ドローンで物流施設を管理へ!「もう一つの物流クライシス」に挑む大和ハウス工業
配達ドライバーの時間外労働の上限規制による「2024年問題」が現実味を帯びているが、物流施設を管理する管理人や警備員の人手不足や賃金上昇もまた、物流施設を運営するディベロッパーや物流事業者にとっては深刻な「物流クライシス」の一つだ。
その中で、全国に物流施設を開発する大和ハウス工業と、ITソリューションを提供するNTTコミュニケーションズは、ドローンやAIなどの先進技術を活用した物流施設の無人点検管理の実現に向けた協業をスタートした。「もう一つの物流クライシス」を解消する一手となるか。
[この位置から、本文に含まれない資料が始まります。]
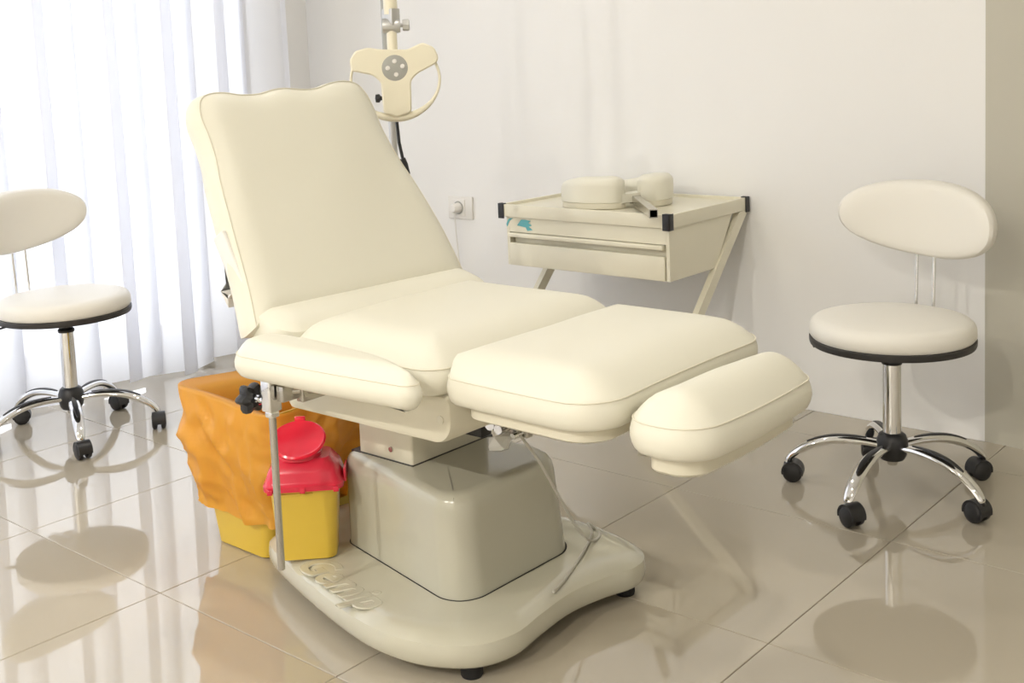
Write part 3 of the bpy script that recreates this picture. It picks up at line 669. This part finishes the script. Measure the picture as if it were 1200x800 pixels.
# star body: two broad upper spokes and one lower
star = [(-.036, .057), (-.071, .063), (-.105, .055), (-.121, .03), (-.117, .0), (-.105, -.001), (-.06, -.012), (-.040, -.03), (-.036, -.115), (0, -.128), (.040, -.115), (.042, -.03), (.06, -.012), (.113, .014), (.120, .03), (.108, .058), (.077, .072), (.036, .054)]
slab(star, -.016, .012, 'spoke_body', M['lampc'], ringo)
MB().lathe([(.0, .0125), (.034, .0125), (.035, .0120)], ring_c+upv*.006, f, 32).build('control_pad', M['grey'], ringo)
for dx, dy in ((0, .018), (-.019, 0), (.021, .004), (.003, -.018)):
    MB().lathe([(.0, .0150), (.005, .0148), (.0065, .0125)], ring_c+upv*(.006+dy)+sxv*dx, f, 16).build('button', M['white'], ringo)
# joint and arm rising out of view
jt = RP(-.004, .120, -.005)
MB().tube([RP(-.004, .035, -.004), RP(-.004, .115, -.004)], .014, 16).build('neck', M['lampc'], ml)
MB().tube([RP(-.018, .118, -.006), RP(-.018, .118, -.006)+V((0, 0, .001))], .001, 6).lathe([(.0, -.024), (.019, -.024), (.021, -.018), (.021, .018), (.019, .024), (0, .024)], jt, sxv, 20).box((-.020, -.016, .0), (.020, .016, .045), .003, Matrix.Translation(jt)).build('joint', M['silver'], ml)
MB().lathe([(.006, .02), (.006, .030), (.015, .030), (.016, .034), (.016, .046), (.013, .049), (0, .049)], jt, sxv, 8).build('joint_knob', M['silver'], ml)
MB().tube([jt+V((0, 0, .03)), jt+V((-.004, 0, .50))], .019, 20).build('spring_arm', M['lampc'], ml)
MB().tube([jt+V((-.004, 0, .49)), V((0, 0, 1.72))], .014, 16).lathe([(.0, -.03), (.024, -.03), (.024, .03), (0, .03)], (0, 0, 1.72), (0, 0, 1), 20).build('arm_bracket', M['silver'], ml)
# black knob on pole, dark rod below
kn = RP(-.058, -.076, -.03)
MB().lathe([(.0, 0), (.011, .002), (.012, .012), (.006, .016), (.0045, .034), (0, .034)], kn, sxv, 14).build('pole_knob', M['black'], ml)
MB().tube([RP(-.020, -.03, -.06), RP(-.014, .03, -.06)], .012, 10).build('pole_clip', M['grey'], ml)
MB().tube([RP(-.004, -.10, -.03), RP(.002, -.20, -.03), RP(.011, -.252, -.03)], .0045, 10).tube([RP(.009, -.244, -.03), RP(.015, -.262, -.03), RP(.026, -.288, -.03)], [.008, .009, .003], 10).build('hanging_lead', M['black'], ml)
物流テナント人気の陰で深刻化する「管理人や警備員の人手不足」
EC市場の拡大などを背景に物流ニーズが高まる中、増加しているのがマルチテナント型物流施設だ。自社で物流施設を持てなくてもテナントとして複数の企業と共同利用できる手軽さとコストメリットで、各メーカーや物流企業から人気を集めている。
大和ハウス工業では、そのマルチテナント型物流施設「DPL」を全国に119棟展開している(2023年9月末現在)。
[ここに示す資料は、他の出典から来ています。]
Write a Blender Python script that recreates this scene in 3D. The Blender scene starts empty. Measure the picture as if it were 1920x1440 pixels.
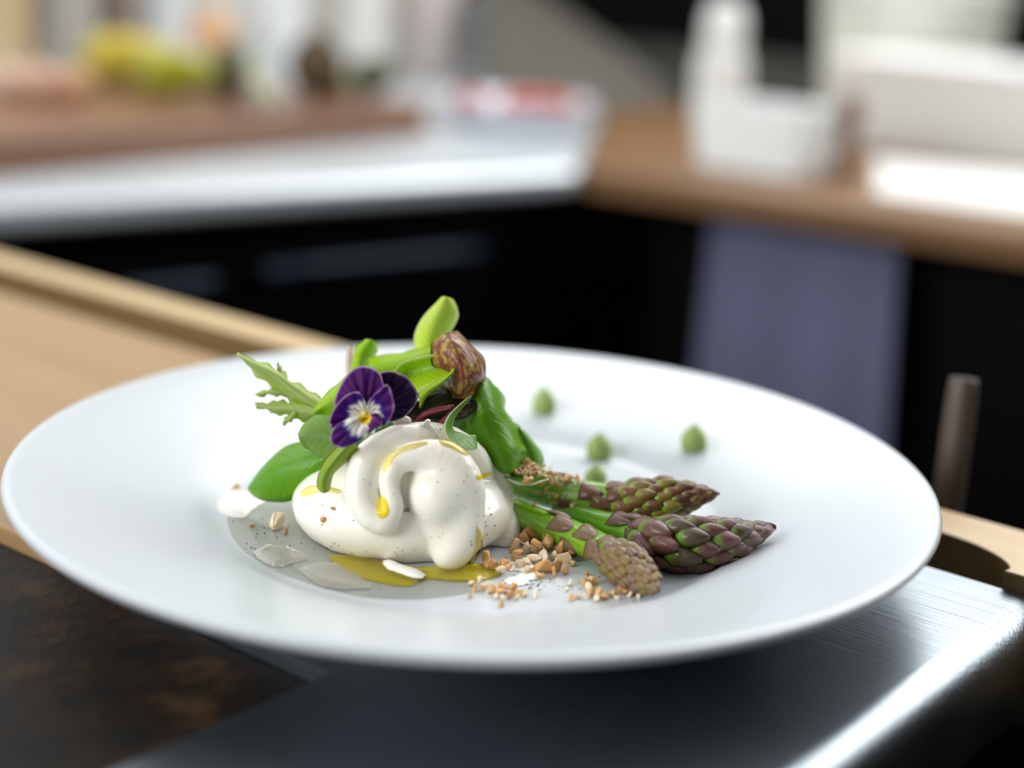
import bpy, bmesh, math, random
import numpy as np
from mathutils import Vector, Matrix
from mathutils.bvhtree import BVHTree

# ------------------------------------------------------------------ camera, world, lights, exposure
SC = bpy.context.scene
COL = SC.collection
FPX = 3000.0                                    # focal length in pixels of the 1920x1440 frame
CAM = np.array([0.01062, -0.50276, 0.19877])    # metres; worktop is z=0, plate centre is x=y=0
RGT = np.array([0.99878477, 0.01343243, 0.04741898])
UPV = np.array([-0.04928478, 0.27221608, 0.96097316])
FWD = np.array([0.0, 0.96214239, -0.27254729])
cd = bpy.data.cameras.new('camera'); cam = bpy.data.objects.new('camera', cd); COL.objects.link(cam)
cd.sensor_width = 36.0; cd.lens = FPX / 1920 * 36
cd.clip_start = 0.01
cam.matrix_world = Matrix(((RGT[0], UPV[0], -FWD[0], CAM[0]), (RGT[1], UPV[1], -FWD[1], CAM[1]),
                           (RGT[2], UPV[2], -FWD[2], CAM[2]), (0, 0, 0, 1)))
cd.dof.use_dof = True; cd.dof.focus_distance = 0.498; cd.dof.aperture_fstop = 3.2
SC.camera = cam
SC.view_settings.view_transform = 'Standard'; SC.view_settings.look = 'None'
SC.view_settings.gamma = 1.0; SC.view_settings.use_curve_mapping = False
SC.view_settings.exposure = 0.0

W = bpy.data.worlds.new('world'); SC.world = W; W.use_nodes = True
W.node_tree.nodes['Background'].inputs[0].default_value = (0.86, 0.93, 1.0, 1)
W.node_tree.nodes['Background'].inputs[1].default_value = 1.1

def K0(a, b, z): return (0.784 * a + 0.621 * b, -0.621 * a + 0.784 * b, z)
def area(name, loc, target, sx, sy, power, col):
    l = bpy.data.lights.new(name, 'AREA'); l.shape = 'RECTANGLE'; l.size = sx; l.size_y = sy
    l.energy = power; l.color = col
    o = bpy.data.objects.new(name, l); COL.objects.link(o); o.location = loc
    o.rotation_euler = (Vector(target) - Vector(loc)).to_track_quat('-Z', 'Y').to_euler()
    return o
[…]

マルチテナント型物流施設の管理は、各テナント部分は契約している企業が行うが、車路、車輌待機場、ドライバー休憩室、食堂などの共用部分は管理者である大和ハウスプロパティマネジメント(大和ハウス工業のグループ会社)が担っている。わかりやすく言えば賃貸マンションの共用部分は管理者に管理を委ね、共益費を払うのと同じだ。
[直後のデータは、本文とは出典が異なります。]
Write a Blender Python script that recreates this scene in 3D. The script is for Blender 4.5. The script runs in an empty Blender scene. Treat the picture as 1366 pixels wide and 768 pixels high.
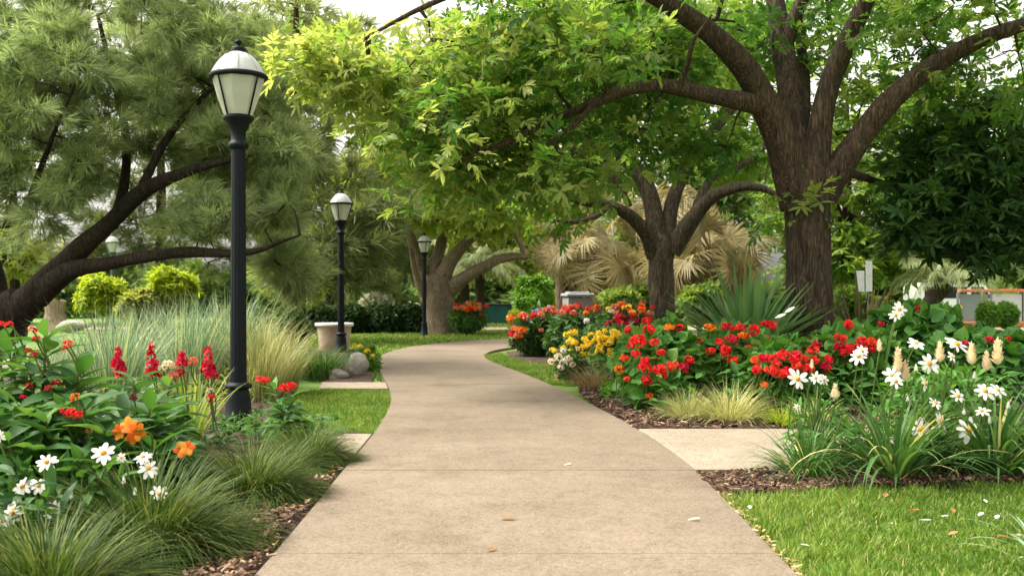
import bpy, math
import numpy as np
from mathutils import Vector

# ------------------------------------------------------------------ camera, sky, sun, exposure
S = bpy.context.scene
COL = S.collection
F = 1328.0            # focal length in photo pixels (35 mm lens on a 36 mm sensor)
CX, HZ, EYE = 683.0, 395.0, 1.30
cam = bpy.data.cameras.new("camera"); co = bpy.data.objects.new("camera", cam); COL.objects.link(co)
cam.lens = 35.0; cam.sensor_width = 36.0; cam.clip_start = 0.05; cam.clip_end = 2000
cam.shift_y = (HZ - 384.0) / 1366.0
co.location = (0, 0, EYE); co.rotation_euler = (math.radians(90), 0, 0)
cam.dof.use_dof = True; cam.dof.focus_distance = 8.5; cam.dof.aperture_fstop = 3.2
S.camera = co

SUN_EL, SUN_AZ = math.radians(56), math.radians(-82)   # azimuth from +Y towards +X
w = bpy.data.worlds.new("World"); S.world = w; w.use_nodes = True
nt = w.node_tree; bg = nt.nodes["Background"]
sky = nt.nodes.new("ShaderNodeTexSky"); sky.sky_type = 'NISHITA'; sky.sun_disc = False
sky.sun_elevation = SUN_EL; sky.sun_rotation = SUN_AZ
sky.dust_density = 6.0; sky.air_density = 1.0; sky.ozone_density = 1.0
hs = nt.nodes.new("ShaderNodeHueSaturation"); hs.inputs["Saturation"].default_value = 0.08
nt.links.new(sky.outputs[0], hs.inputs["Color"]); wm = nt.nodes.new("ShaderNodeMix"); wm.data_type = 'RGBA'; wm.blend_type = 'MULTIPLY'; wm.inputs[0].default_value = 1.0; wm.inputs[7].default_value = (1.0, 0.965, 0.89, 1)   # thin warm overcast
nt.links.new(hs.outputs[0], wm.inputs[6]); nt.links.new(wm.outputs[2], bg.inputs["Color"])
bg.inputs["Strength"].default_value = 0.15
sun = bpy.data.lights.new("sun", 'SUN'); sun.energy = 1.15; sun.angle = math.radians(16); sun.color = (1.0, 0.92, 0.78)
so = bpy.data.objects.new("sun", sun); COL.objects.link(so)
sd = Vector((math.sin(SUN_AZ) * math.cos(SUN_EL), math.cos(SUN_AZ) * math.cos(SUN_EL), math.sin(SUN_EL)))
so.rotation_euler = sd.to_track_quat('Z', 'Y').to_euler()
S.view_settings.view_transform = 'Standard'; S.view_settings.look = 'None'
S.view_settings.exposure = 1.84; S.view_settings.gamma = 1.0; S.view_settings.use_curve_mapping = False
S.cycles.max_bounces = 9; S.cycles.diffuse_bounces = 6; S.cycles.transmission_bounces = 7; S.cycles.glossy_bounces = 2
S.cycles.use_denoising = True

# ------------------------------------------------------------------ helpers
rng = np.random.default_rng(11)
def U(a, b, n=None): return rng.uniform(a, b, n)
def P(px, py, d): return np.array([(px - CX) / F * d, d, EYE + (HZ - py) / F * d])   # a pixel at a distance
def X(px, d): return (px - CX) / F * d
def nrm(a): return a / np.maximum(np.linalg.norm(a, axis=-1, keepdims=True), 1e-9)

class G:
    """collects vertices and faces for ONE mesh"""
    def __init__(s): s.V = []; s.L = []; s.T = []; s.M = []; s.A = []; s.n = 0
    def add(s, V, faces, mi=0, v=0.5):
        V = np.asarray(V, float).reshape(-1, 3)
        for f in faces:
            f = np.asarray(f, np.int64)
            if f.size == 0: continue
            s.L.append((f + s.n).ravel()); s.T.append(np.full(len(f), f.shape[1]))
            s.M.append(np.full(len(f), mi)); s.A.append(np.broadcast_to(np.asarray(v, float), (len(f),)).copy())
        s.V.append(V); s.n += len(V)
    def build(s, name, mats, parent=None, smooth=False):
        V = np.concatenate(s.V)
        if parent is not None: V = V - np.array(parent.location)
        me = bpy.data.meshes.new(name)
        L = np.concatenate(s.L); T = np.concatenate(s.T); M = np.concatenate(s.M); A = np.concatenate(s.A)
        me.vertices.add(len(V)); me.vertices.foreach_set("co", V.astype(np.float32).ravel())
        me.loops.add(len(L)); me.loops.foreach_set("vertex_index", L.astype(np.int32))
        me.polygons.add(len(T)); st = np.concatenate([[0], np.cumsum(T)[:-1]])
        me.polygons.foreach_set("loop_start", st.astype(np.int32)); me.polygons.foreach_set("loop_total", T.astype(np.int32))
        me.polygons.foreach_set("material_index", M.astype(np.int32))
        me.polygons.foreach_set("use_smooth", np.full(len(T), bool(smooth)))
        at = me.attributes.new("v", 'FLOAT', 'FACE'); at.data.foreach_set("value", A.astype(np.float32))
        for m in (mats if isinstance(mats, (list, tuple)) else [mats]): me.materials.append(m)
        me.update(calc_edges=True); me.validate()
        o = bpy.data.objects.new(name, me); COL.objects.link(o)
        if parent is not None: o.parent = parent
        return o

def tag(o, label, cat, group=None):
    o["label"] = label; o["category"] = cat
    if group: o["group"] = group
    return o
def thing(name, label, cat, loc=(0, 0, 0), group=None):
    o = bpy.data.objects.new(name, None); COL.objects.link(o); o.location = [float(q) for q in loc]
    o.empty_display_size = 0.1
    return tag(o, label, cat, group)
def struct(o): o["kind"] = "structure"; return o
def stuff(o, label=None, cat=None):
    o["kind"] = "stuff"
    if label: o["label"] = label; o["category"] = cat
    return o
def dup(root, loc, rotz=0.0, sc=1.0, label=None):
    r = root.copy(); COL.objects.link(r); r.location = [float(q) for q in loc]; r.rotation_euler = (0, 0, rotz)
    r.scale = (sc, sc, sc) if np.isscalar(sc) else sc
    if label: r["label"] = label
    for ch in list(root.children):
        c = ch.copy(); COL.objects.link(c); c.parent = r
        for g in list(ch.children):
            d = g.copy(); COL.objects.link(d); d.parent = c
    return r

# --- materials
def mat(name):
    m = bpy.data.materials.new(name); m.use_nodes = True
    b = m.node_tree.nodes["Principled BSDF"]; return m, m.node_tree, b
def leafmat(name, cols, trans=0.32, rough=0.5, tcol=None, spec=0.22):
    """leaf: colour picked per leaf along a ramp, partly translucent"""
    m, t, b = mat(name); N, Lk = t.nodes, t.links
    a = N.new("ShaderNodeAttribute"); a.attribute_name = "v"
    r = N.new("ShaderNodeValToRGB"); cr = r.color_ramp
    while len(cr.elements) < len(cols): cr.elements.new(0.5)
    for i, c in enumerate(cols):
        cr.elements[i].position = i / (len(cols) - 1); cr.elements[i].color = (*c, 1)
    Lk.new(a.outputs["Fac"], r.inputs[0]); Lk.new(r.outputs[0], b.inputs["Base Color"])
    b.inputs["Roughness"].default_value = rough; b.inputs["Specular IOR Level"].default_value = spec
    tr = N.new("ShaderNodeBsdfTranslucent"); mx = N.new("ShaderNodeMixShader"); mx.inputs[0].default_value = trans
    mul = N.new("ShaderNodeMix"); mul.data_type = 'RGBA'; mul.blend_type = 'MULTIPLY'; mul.inputs[0].default_value = 1.0
    Lk.new(r.outputs[0], mul.inputs[6]); mul.inputs[7].default_value = (*(tcol or (2.0, 1.9, 0.9)), 1)
    Lk.new(mul.outputs[2], tr.inputs[0])
    Lk.new(b.outputs[0], mx.inputs[1]); Lk.new(tr.outputs[0], mx.inputs[2])
    Lk.new(mx.outputs[0], N["Material Output"].inputs[0]); return m
def noisemat(name, cols, scale=8, rough=0.8, bump=0.0, stretch=(1, 1, 1), detail=8, bscale=None, metal=0.0, dist=0.02, spec=0.4, pos=None):
    m, t, b = mat(name); N, Lk = t.nodes, t.links
    tc = N.new("ShaderNodeTexCoord"); mp = N.new("ShaderNodeMapping"); mp.inputs["Scale"].default_value = stretch
    Lk.new(tc.outputs["Object"], mp.inputs[0])
    n = N.new("ShaderNodeTexNoise"); n.inputs["Scale"].default_value = scale; n.inputs["Detail"].default_value = detail
    n.inputs["Roughness"].default_value = 0.65
    Lk.new(mp.outputs[0], n.inputs["Vector"])
    r = N.new("ShaderNodeValToRGB"); cr = r.color_ramp
    while len(cr.elements) < len(cols): cr.elements.new(0.5)
    for i, c in enumerate(cols):
        cr.elements[i].position = pos[i] if pos else 0.3 + 0.4 * i / max(1, len(cols) - 1); cr.elements[i].color = (*c, 1)
    Lk.new(n.outputs[0], r.inputs[0]); Lk.new(r.outputs[0], b.inputs["Base Color"])
    b.inputs["Roughness"].default_value = rough; b.inputs["Metallic"].default_value = metal
    b.inputs["Specular IOR Level"].default_value = spec
    if bump:
        n2 = N.new("ShaderNodeTexNoise"); n2.inputs["Scale"].default_value = bscale or scale * 2; n2.inputs["Detail"].default_value = 6
        Lk.new(mp.outputs[0], n2.inputs["Vector"])
        bp = N.new("ShaderNodeBump"); bp.inputs["Strength"].default_value = bump; bp.inputs["Distance"].default_value = dist
        Lk.new(n2.outputs[0], bp.inputs["Height"]); Lk.new(bp.outputs[0], b.inputs["Normal"])
    return m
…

その共用部分においては、管理人や警備員が毎日点検管理を行っている。シャッターに傷はないか。消火栓は正しい位置に置かれているか。不審者や不審物はないか。何往復もして見回り、点検結果を日報にまとめ管理し、不具合や異常などがあれば報告書を作成の上、施設所有者に報告する。
報告書に記載し、管理者に報告する。物流施設は年々大型化する傾向にあり、その労力は「1フロアにつき1万歩、4フロアあれば4万歩にも及ぶ物件もある」と、大和ハウス工業 建築事業本部の菅野寿威氏は語る。
そして、人手不足を背景に管理人や警備員の確保は年々困難をきわめており、賃金コストも上昇圧力がかかっている。